Over the last few years, Palantir has combined strong revenue growth with disciplined cost control. Investors are increasingly taking notice of its shift from a government-heavy contractor to a scalable enterprise software player, a pivot that could unlock massive shareholder value.
The stock has returned a whopping 1,310% over the last three years. In fact, it is among the best-performing stocks this year, rising 82.4% year-to-date, wildly outperforming the overall market gain%. Let’s dig in and see if now is the time to buy this stock.

The Shift to Commercial Expansion Is Working in Its Favor
Palantir’s main software platforms include Gotham, which is used by defense and law enforcement agencies for counterterrorism, investigations, and operations. The Foundry platform is designed for commercial clients, allowing them to integrate data, create operational workflows, and deploy AI models at scale.
Palantir was long known as a government-focused company, particularly in defense and intelligence. And government contracts are still a key growth driver. In the most recent first quarter, total government revenue increased 45% year-on-year to $487 million, with U.S. government revenue contributing $373 million.
Management emphasized that Palantir’s delivery of the TITAN battlefield vehicle on time and within budget, an unprecedented achievement for a software-led defense prime, was hailed as a standout moment in the first quarter. The U.S. Army rated TITAN as a top-performing program, validating Palantir’s software-first approach to defense platforms. Additionally, Maven Smart System usage has doubled twice in less than a year, and NATO has adopted Maven as its C2 system. U.S. combatant commands are increasingly relying on Maven for intelligence automation, situational awareness, and battlefield decision-making, showing Palantir’s growing presence in allied defense infrastructure.
While government contracts are a major growth driver, they are also exposed to budget constraints. Hence, heavy reliance on government contracts has worried investors and analysts. This is probably why, despite Palantir’s rapid growth, some analysts remain bearish on the stock.
However, Palantir has been aggressively shifting toward the commercial sector, and this pivot is critical to the company’s growth potential. The company’s most notable achievement this quarter was exceeding a $1 billion annual run rate in its U.S. commercial business. The segment’s revenue increased 71% year over year and 19% sequentially. AIP is now driving both net new customer growth and deeper engagements with existing clients, with the customer base increasing 39% year-over-year to 769.

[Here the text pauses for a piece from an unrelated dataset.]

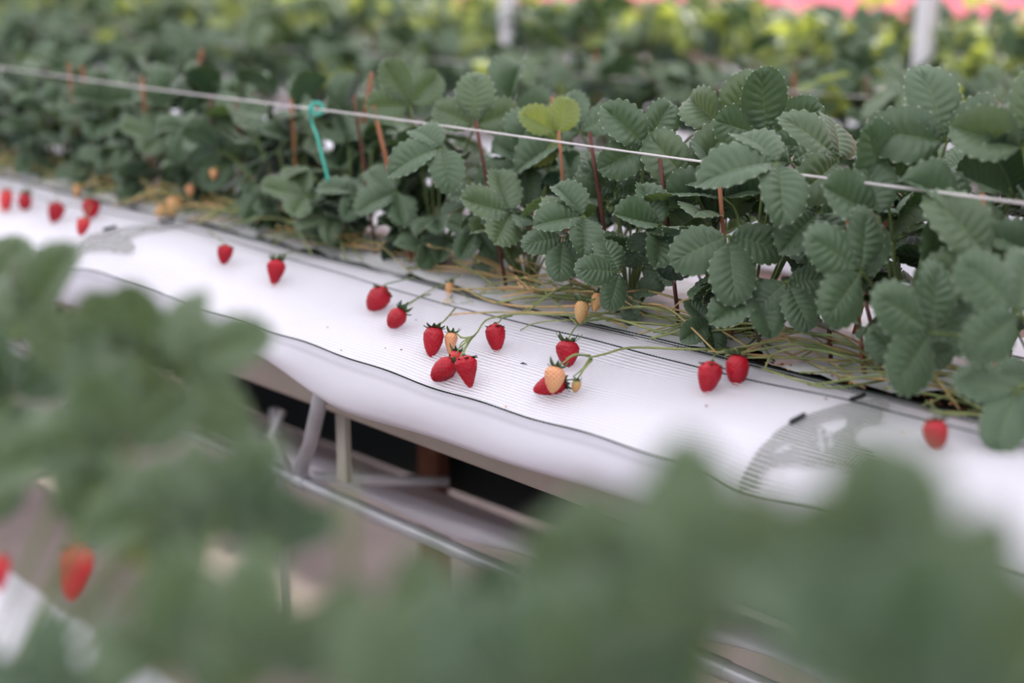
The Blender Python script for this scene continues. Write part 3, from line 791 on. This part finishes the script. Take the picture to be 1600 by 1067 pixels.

The company raised its full-year revenue guidance to a range of $3.89 billion to $3.902 billion, with adjusted free cash flow expected to be between $1.6 billion and $1.8 billion. U.S. commercial revenue is expected to exceed $1.178 billion, representing at least a 68% increase. Management reiterated its commitment to maintaining GAAP profitability in all quarters of 2025.
Palantir’s unique positioning in the software and artificial intelligence (AI) space, as well as its financial performance and trajectory, all point to the company becoming a breakout stock in the coming years. These expectations are reflected in its premium valuation. The stock currently has a high forward adjusted price-earnings multiple of 224x.
Risk-averse investors may need to wait for a more favorable entry point.
What Does Wall Street Say About Palantir Stock?
Overall, analysts still maintain a cautious stance on PLTR stock, rating it as a “Hold” due to its steep valuation. Among the 20 analysts covering the stock, three recommend a “Strong Buy,” 12 suggest holding, one says it is a “Moderate Sell,” and four have given it a “Strong Sell” rating. The stock’s impressive surge this year has led it to surpass its average target price of $104.94. However, the high price estimate of $155 suggests a rally of over 12% from current levels.